Having current industry-accredited training on your CV is vital. Simon Hunt, of HR recruitment consultancy Oakleaf Partnership, says, ‘When we see on a CV a commitment in time to training or development, it shows ambition and a passion to achieve. And it can be the one thing that differentiates one CV from another.’

It’s not just about training

There are various ways to drive your own career development without joining a course or doing a workshop. Here are a few…

  • Spend some time with someone who has expertise that you don’t have.
  • Work on a project that you’d like some experience with – ask for a secondment to a different team. Learn from others in an on-the-job capacity. Even ask for a secondment to an office abroad if your company has one.
  • Find a mentor – the ‘let e take you under my wing’ approach. Find someone more senior than yourself, whom you admire and who has achieved the sort of things you aspire to. A mentor should offer guidance about possible next steps that would further your career.
  • Depending on the stage you are at in your own career, look at developing someone more junior than you.
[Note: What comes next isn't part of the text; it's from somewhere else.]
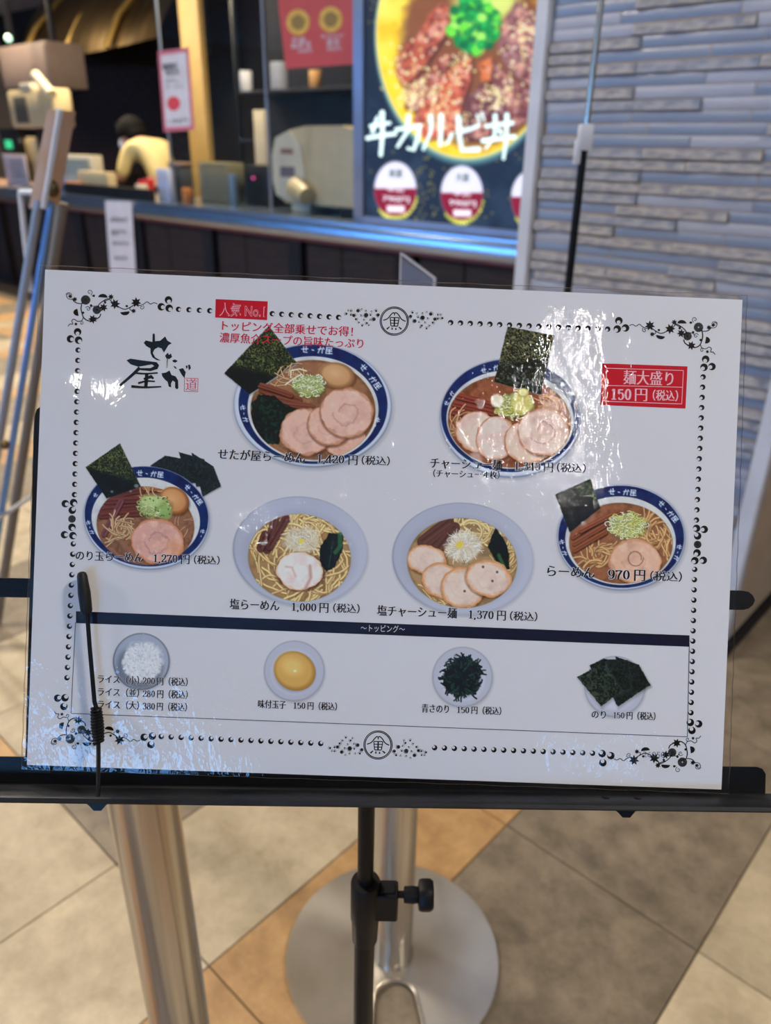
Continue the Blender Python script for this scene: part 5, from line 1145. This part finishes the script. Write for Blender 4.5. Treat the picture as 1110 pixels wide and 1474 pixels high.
# ---- bright menu board
def paint_beef():
    c = Cv(500, 0, 3.7, 95, -620, 1130, 1230, .8, bg=(26, 36, 52)); c.touch[:] = True
    c.tint(np.ones(c.X.shape), 160, (38, 52, 72), .8, 3)
    rr = random.Random(3)
    for i in range(120): 
        x, y_ = rr.choice([(rr.uniform(100, 240), rr.uniform(-200, 160)), (rr.uniform(350, 470), rr.uniform(830, 1180)), (rr.uniform(100, 1000), rr.uniform(800, 1200))]); c.ell(x, y_, 6, 6, (150, 140, 60), soft=5, a=.6)
    c.ell(640, 200, 495, 680, (70, 110, 118), 0, soft=16); c.ell(640, 185, 490, 668, (170, 190, 160), 0, soft=14); c.ell(640, 180, 482, 660, (226, 196, 44), 0, soft=14)
    m = c.mask(640, 180, 480, 655)
    g = np.clip((420 - c.X) / 300, 0, 1)[..., None] * m[..., None] * np.clip((500 - c.Y) / 500, 0, 1)[..., None]; c.c = c.c * (1 - g * .7) + np.array((222, 226, 140.)) * g * .7
    c.tint(m, 120, (214, 160, 20), .6, 6)
    c.ell(670, 250, 400, 530, (110, 62, 50), 0, soft=60, wob=40, wsc=90, clip=m, a=.9)
    c.ell(740, -20, 170, 140, (206, 226, 120), soft=70, a=.9)
    S = [((500, 10), (580, 60), (540, 160), (430, 330), (300, 470), (262, 400), (270, 300), (370, 190), (440, 70)), ((560, 290), (500, 430), (380, 600), (300, 570), (330, 450), (440, 380), (500, 290)),
         ((660, 300), (655, 430), (600, 600), (560, 720), (420, 740), (350, 640), (430, 520), (520, 390)), ((700, 340), (770, 300), (780, 430), (720, 440)), ((640, 520), (720, 440), (800, 520), (880, 560), (860, 700), (740, 750), (600, 730)),
         ((900, 10), (1010, 80), (1030, 320), (980, 460), (860, 380), (800, 260), (830, 120)), ((780, 330), (880, 420), (980, 480), (960, 640), (880, 700), (830, 520), (760, 420))]
    for i, p in enumerate(S):
        c.poly([(x + 8, y_ + 14) for x, y_ in p], (48, 24, 30), soft=26, a=.7)
        cc = [(168, 84, 62), (142, 76, 62), (184, 88, 64), (200, 110, 60), (98, 60, 62), (134, 92, 92), (112, 66, 68)][i]
        c.poly(list(p), cc, soft=10, wob=12, wsc=50, sd=i); w = c.full(); mk = np.clip(-c.psd(w, list(p)) / 14, 0, 1)
        c.tint(mk, 50, (206, 150, 130), .75, i + 3, .5, .7); c.tint(mk, 26, (84, 34, 36), .7, i + 9, .52, .7); c.tint(mk, 34, (226, 200, 190), .5, i + 19, .6, .75)
    for i in range(420):
        p = rr.choice([(350, 300, 90, 90), (380, 470, 60, 70), (600, 320, 50, 60), (520, 480, 70, 60), (900, 330, 90, 150), (960, 170, 60, 80), (800, 520, 70, 60), (470, 560, 90, 60), (560, 640, 130, 60), (330, 520, 40, 50)])
        x = rr.gauss(p[0], p[2] * .8); y_ = rr.gauss(p[1], p[3] * .8); c.ell(x, y_, 9, 6, rr.choice(((234, 222, 160), (214, 200, 130), (240, 232, 190))), rr.uniform(0, 180), soft=5, a=.85)
    for i in range(170):
        a = rr.uniform(0, 6.3); q = rr.random() ** .6; x = 670 + 130 * q * cos(a); y_ = 130 + 150 * q * sin(a); col = rr.choice(((20, 120, 60), (30, 150, 70), (96, 196, 60), (14, 90, 54), (150, 220, 90)))
        c.ell(x, y_, 26, 24, col, soft=12, a=.9); c.ell(x, y_, 9, 8, [min(255, v * 1.35) for v in col], soft=8, a=.7)
    for j, cx in enumerate((256, 610, 985)):
        cy = 1010 + j * 22
        for i in range(14): a = 2.5 - i * .16; c.stroke([(cx + 90 * cos(a), cy + 110 * sin(a)), (cx + 118 * cos(a - .15), cy + 160 * sin(a - .15))], 16, rr.choice(((206, 200, 50), (170, 176, 40), (226, 224, 90))), soft=8)
        e = c.mask(cx, cy, 112, 150); c.ell(cx, cy, 112, 150, (206, 206, 222), soft=10)
        lo = np.clip((c.Y - (cy - 10)) / 8, 0, 1) * e * np.clip((cy + 146 - c.Y - ((c.X - cx) / 112) ** 2 * 60) / 10, 0, 1); c.c = c.c * (1 - lo[..., None]) + np.array((122, 16, 42.)) * lo[..., None]
        g = e * np.clip((c.Y - (cy + 90)) / 20, 0, 1) * (1 - np.clip((cy + 146 - c.Y - ((c.X - cx) / 112) ** 2 * 60) / 10, 0, 1)); c.c = c.c * (1 - g[..., None]) + np.array((190, 190, 50.)) * g[..., None]
        c.poly([(cx - 46, cy + 84), (cx + 50, cy + 86), (cx + 48, cy + 122), (cx - 44, cy + 120)], (222, 214, 222), soft=8)
    return c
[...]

For leadership or management skills, giving guidance and support to a junior graduate, for instance, could be beneficial.
  • Read a management book by someone you admire. Want to be an entrepreneur? Read about those who’ve already made it. For example, if you want to learn more about how someone like James Caan did it, read his autobiography.
  • Deputise for someone more senior than you. If your boss is going on holiday, take on some of his/her work and learn that way.
  • Observe strong people in challenging situations. For example, watch strong managers in meetings with tricky clients. Watch what they do and how they handle them. Learn from modelling.